News

Finance team takes on endowment

August 24, 2007


With its endowment hovering around a billion dollars, Georgetown University lags far behind its peer schools. Bill O’Leary might be the man to augment the University’s paltry sum.

James Langley, who was hired two years ago as the Vice President for the Office of Advancement, wanted a team that could better articulate Georgetown’s mission for the school’s new capital campaign, which will begin in the next two years. Last May he added O’Leary to his lineup, a move indicative of the changes Advancement plans to implement for this new campaign.

Bill O’Leary brings new ideas to fundraising efforts.
Alison Gillis

“We had never had someone who had Bill’s expertise in marketing,” Langley explained. “What I thought we needed was someone who better understood the opinions and attitudes of the people.”

Georgetown’s endowment is not millions but billions of dollars short compared to other schools of Georgetown’s stature. Harvard and Yale each have endowments of $34.9 billion and $17.95 billion respectively, according to a U.S. News and World Report study. The University jumped on the fundraising bandwagon a bit late, not starting serious long-term fundraising until the ‘70s while other schools had begun much earlier, mostly during the post-World War II era, according to Langley. “Our endowment is equivalent to what you would find at a small liberal arts college,” O’Leary said. Even Grinnell College, with a student body of about 1200, has cracked a billion with an endowment of $1.471 billion.

According to both O’Leary and Langley, the University is on an upward trend.
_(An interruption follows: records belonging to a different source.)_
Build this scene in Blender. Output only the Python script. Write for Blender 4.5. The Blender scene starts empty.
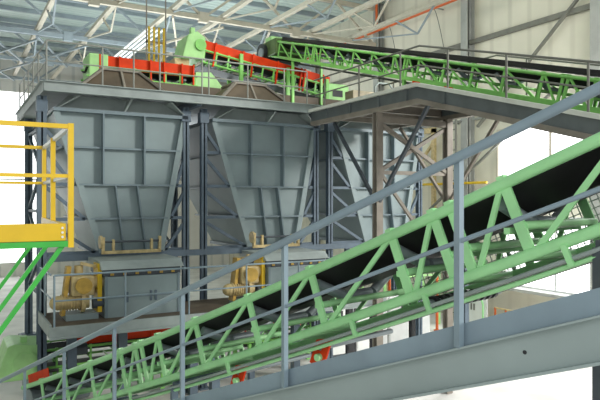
import bpy, math, random
from mathutils import Vector as V
random.seed(4)
col = bpy.context.scene.collection
PI = math.pi

# ------------------------------------------------------------------ materials
def mat(name, c, rough=.5, metal=0., var=.10, scale=3., bump=0., spec=.5, dirt=None):
    m = bpy.data.materials.new(name); m.use_nodes = True
    nt = m.node_tree; b = nt.nodes['Principled BSDF']
    b.inputs['Roughness'].default_value = rough; b.inputs['Metallic'].default_value = metal
    if 'Specular IOR Level' in b.inputs: b.inputs['Specular IOR Level'].default_value = spec
    tc = nt.nodes.new('ShaderNodeTexCoord'); n = nt.nodes.new('ShaderNodeTexNoise')
    n.inputs['Scale'].default_value = scale; n.inputs['Detail'].default_value = 5
    nt.links.new(tc.outputs['Object'], n.inputs['Vector'])
    r = nt.nodes.new('ShaderNodeValToRGB')
    d = dirt or tuple(x*(1-2*var) for x in c)
    r.color_ramp.elements[0].color = (*d, 1); r.color_ramp.elements[0].position = .3
    r.color_ramp.elements[1].color = (*[min(1, x*(1+var)) for x in c], 1); r.color_ramp.elements[1].position = .62
    nt.links.new(n.outputs['Fac'], r.inputs['Fac']); nt.links.new(r.outputs['Color'], b.inputs['Base Color'])
    if bump:
        bp = nt.nodes.new('ShaderNodeBump'); bp.inputs['Strength'].default_value = bump
        nt.links.new(n.outputs['Fac'], bp.inputs['Height']); nt.links.new(bp.outputs['Normal'], b.inputs['Normal'])
    return m

def ribbed(name, c, axis, period, rough=.5, depth=.35, c2=None):
    """sheet cladding: shallow ribs running across `axis`"""
    m = mat(name, c, rough, var=.05, scale=.35)
    nt = m.node_tree; b = nt.nodes['Principled BSDF']
    tc = nt.nodes['Texture Coordinate']; w = nt.nodes.new('ShaderNodeTexWave')
    w.bands_direction = axis; w.inputs['Scale'].default_value = .314/period*1.0; w.inputs['Distortion'].default_value = 0
    nt.links.new(tc.outputs['Object'], w.inputs['Vector'])
    bp = nt.nodes.new('ShaderNodeBump'); bp.inputs['Strength'].default_value = depth; bp.inputs['Distance'].default_value = .06
    nt.links.new(w.outputs['Fac'], bp.inputs['Height']); nt.links.new(bp.outputs['Normal'], b.inputs['Normal'])
    if c2:
        src = b.inputs['Base Color'].links[0].from_socket
        mx = nt.nodes.new('ShaderNodeMix'); mx.data_type = 'RGBA'
        rr = nt.nodes.new('ShaderNodeValToRGB'); rr.color_ramp.elements[0].position = .02; rr.color_ramp.elements[1].position = .2
        nt.links.new(w.outputs['Fac'], rr.inputs['Fac']); nt.links.new(rr.outputs['Color'], mx.inputs['Factor'])
        mx.inputs['A'].default_value = (*c2, 1); nt.links.new(src, mx.inputs['B'])
        nt.links.new(mx.outputs['Result'], b.inputs['Base Color'])
    return m

def glow(name, c, s):
    m = bpy.data.materials.new(name); m.use_nodes = True; nt = m.node_tree
    b = nt.nodes['Principled BSDF']; b.inputs['Base Color'].default_value = (.85, .88, .9, 1); b.inputs['Roughness'].default_value = .3
    b.inputs['Emission Color'].default_value = (*c, 1); b.inputs['Emission Strength'].default_value = s
    return m

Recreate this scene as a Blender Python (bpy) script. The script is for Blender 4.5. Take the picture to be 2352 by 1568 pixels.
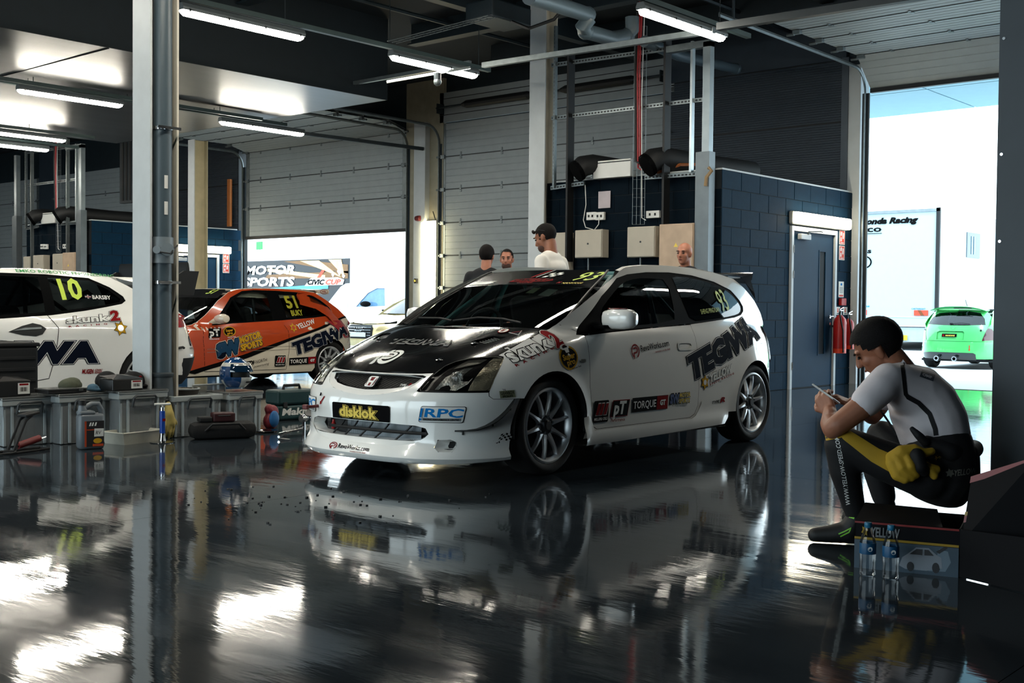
# Race-garage interior: everything is built here from code, nothing is loaded.
import bpy, bmesh, math, random
from math import sin, cos, pi, radians as RAD, sqrt, atan2, exp
from mathutils import Vector as V, Matrix as M4
from mathutils.geometry import delaunay_2d_cdt
random.seed(7)
for o in list(bpy.data.objects): bpy.data.objects.remove(o)
SC = bpy.context.scene
COL = SC.collection

# ------------------------------------------------------------ camera
FPX, CH, CYAW, CPIT, CROL = 2700.9, 1.0183, 0.718361, -0.0280547, 0.0098535
CF = V((cos(CYAW)*cos(CPIT), sin(CYAW)*cos(CPIT), sin(CPIT)))
r0 = V((sin(CYAW), -cos(CYAW), 0)); u0 = r0.cross(CF)
CR = r0*cos(CROL)+u0*sin(CROL); CU = u0*cos(CROL)-r0*sin(CROL)
CO = V((0, 0, CH))
cd = bpy.data.cameras.new('camera'); cam = bpy.data.objects.new('camera', cd); COL.objects.link(cam)
cd.sensor_width = 36.0; cd.lens = 36.0*FPX/2352; cd.clip_start = .05; cd.clip_end = 500
cam.matrix_world = M4(((CR.x, CU.x, -CF.x, CO.x), (CR.y, CU.y, -CF.y, CO.y), (CR.z, CU.z, -CF.z, CO.z), (0, 0, 0, 1)))
SC.camera = cam
# sight lines of the survey: where a point seen at (x, y) meets a wall, floor or side plane
def ray(x, y): return CF+CR*((x-1176)/FPX)-CU*((y-784)/FPX)
def onX(x, y, X): d = ray(x, y); return CO+d*((X-CO.x)/d.x)
def onY(x, y, Y): d = ray(x, y); return CO+d*((Y-CO.y)/d.y)
def onZ(x, y, Z=0.): d = ray(x, y); return CO+d*((Z-CO.z)/d.z)
def atD(x, y, D): return CO+ray(x, y)*D

# ------------------------------------------------------------ light
SC.view_settings.view_transform = 'Standard'; SC.view_settings.look = 'None'
SC.view_settings.exposure = 1.4; SC.view_settings.gamma = 1.0; SC.view_settings.use_curve_mapping = False
SC.cycles.use_denoising = True
SC.cycles.max_bounces = 9; SC.cycles.diffuse_bounces = 3; SC.cycles.glossy_bounces = 5; SC.cycles.transparent_max_bounces = 16
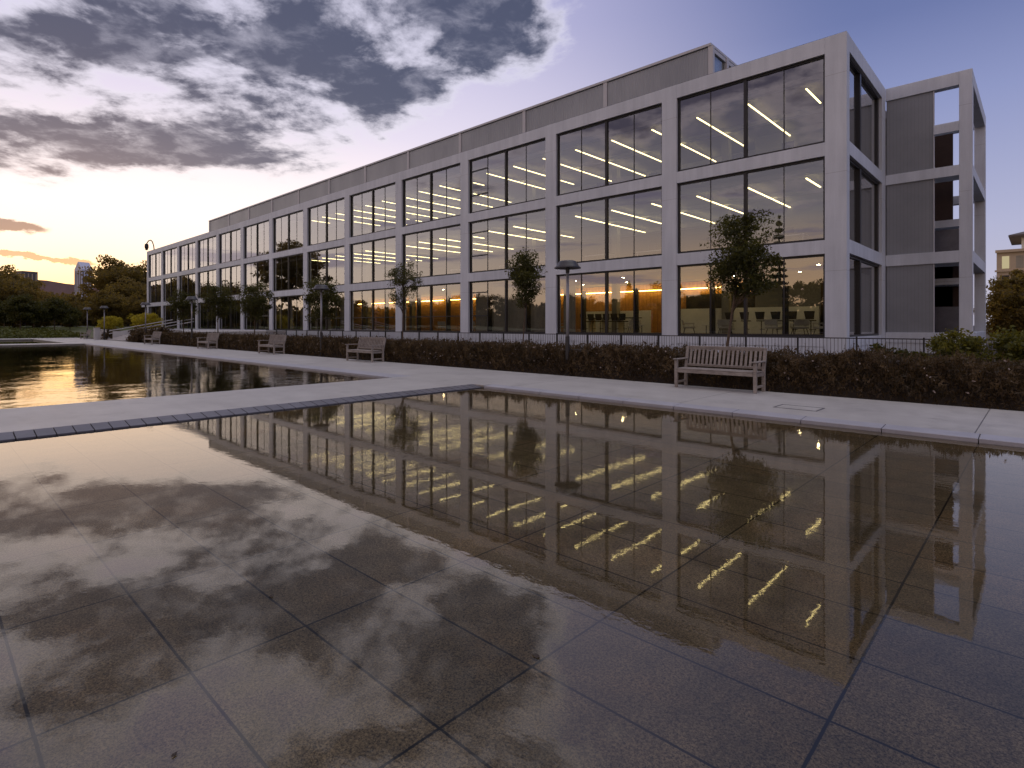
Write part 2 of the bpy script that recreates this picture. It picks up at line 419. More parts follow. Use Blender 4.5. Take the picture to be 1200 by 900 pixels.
# measured : right edge of column n is UE - n*BAY (+.25 for the first bay)
cols = [(UE-W, UE)] + [(UE-8.03-(n-1)*BAY-W, UE-8.03-(n-1)*BAY) for n in range(1, NB_+1)]
UL = cols[-1][0]
DEP = .5
for i, (a, b_) in enumerate(cols):
    m = MB(); m.box(a, b_, V0, V0+DEP, .02, 14.39)
    P(m, 'column', 'concrete', bevel=.012)
beams = [(.52, .95), (4.70, 5.32), (9.09, 9.70), (13.66, 14.386)]
for z0, z1 in beams:
    m = MB()
    for i in range(NB_):
        m.box(cols[i+1][1], cols[i][0], V0+.004, V0+DEP-.004, z0, z1)
    P(m, 'plinth' if z1 < 1 else 'beam', 'concrete', bevel=.01)
m = MB(); m.box(UL+.02, UE-.02, V0+.03, V0+.4, .02, .515); P(m, 'base_wall', 'concrete')
# end wall frame (plane U=UE)
CE = (35.5, 36.37)
m = MB(); m.box(UE-DEP, UE, CE[0], CE[1], .02, 14.388); P(m, 'column', 'concrete', bevel=.012)
for z0, z1 in beams:
    m = MB(); m.box(UE-DEP+.004, UE-.004, V0+DEP, CE[0], z0, z1); P(m, 'plinth' if z1 < 1 else 'beam', 'concrete', bevel=.01)
m = MB(); m.box(UE-.4, UE-.03, V0+DEP, 36.3, .02, .515); P(m, 'base_wall', 'concrete')
# thin roof flashing
m = MB(); m.box(UL+.05, UE-.02, V0+.05, V0+.45, 14.39, 14.415); m.box(UE-.4, UE-.04, V0+.45, 36.3, 14.392, 14.413); P(m, 'roof_flashing', 'frame_black')
# slabs, roof, core
m = MB()
for z0, z1 in ((.45, .97), (4.76, 5.30), (9.15, 9.68)): m.box(UL+.1, UE-.45, V0+.42, 50, z0, z1)
P(m, 'floor_slab', 'int_floor')
m = MB(); m.box(UL+.1, UE-.52, V0+.52, 50, 13.75, 14.2); P(m, 'roof', 'int_ceiling')
m = MB()
for z0 in (4.55, 8.98, 13.35): m.box(UL+.3, UE-.6, V0+1.5, 44, z0, z0+.05)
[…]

It’s last capital campaign ran from 1995 to 2003, and raised a billion dollars. The new campaign should raise at least $1.5 billion in about seven years, Langley said.

O’Leary, who received an MBA from Georgetown in ‘98, said that he is focused on alumni in a way similar to how a small company would approach consumer marketing.

University President John DeGioia has a tremendous role in marketing Georgetown to potential donors, he said. Langley compared the capital campaign to a political one. “Georgetown is the cause, DeGoia is the candidate, and we have seven years to advance our cause,” Langley said. “He is the articulator of the purpose of Georgetown, and the setter of the agenda of where the University is going and what it wants to achieve.”

He also said that DeGoia has given significant support to the building a Board of Trustees which will be “extraordinary” in helping the University secure more successful fundraising.

Langley said that they plan to “open up new markets on behalf of Georgetown,” from influential Washingtonians to non-alumni philanthropists internationally. “For the first time, we have a full-time representative on the ground in Europe appealing to alumni parents and others who we think might have an interest in Georgetown.” Early analysis from Georgetown’s rep in Europe is encouraging, he said.

O’Leary said they’ve found that 87 percent of alumni say that Georgetown had a “profound impact” on their lives, even though only 31 percent of alumni actually give to the University, according to the U.S. News and World Report.

There is no quick fix, however—O’Leary said that Advancement looks to a 50-year horizon when it comes to Georgetown’s endowment. Both Langley and O’Leary are positive, though. “Only Georgetown is in there competing with the heavyweights without the same level of resources,” Langley said. “That impresses donors.”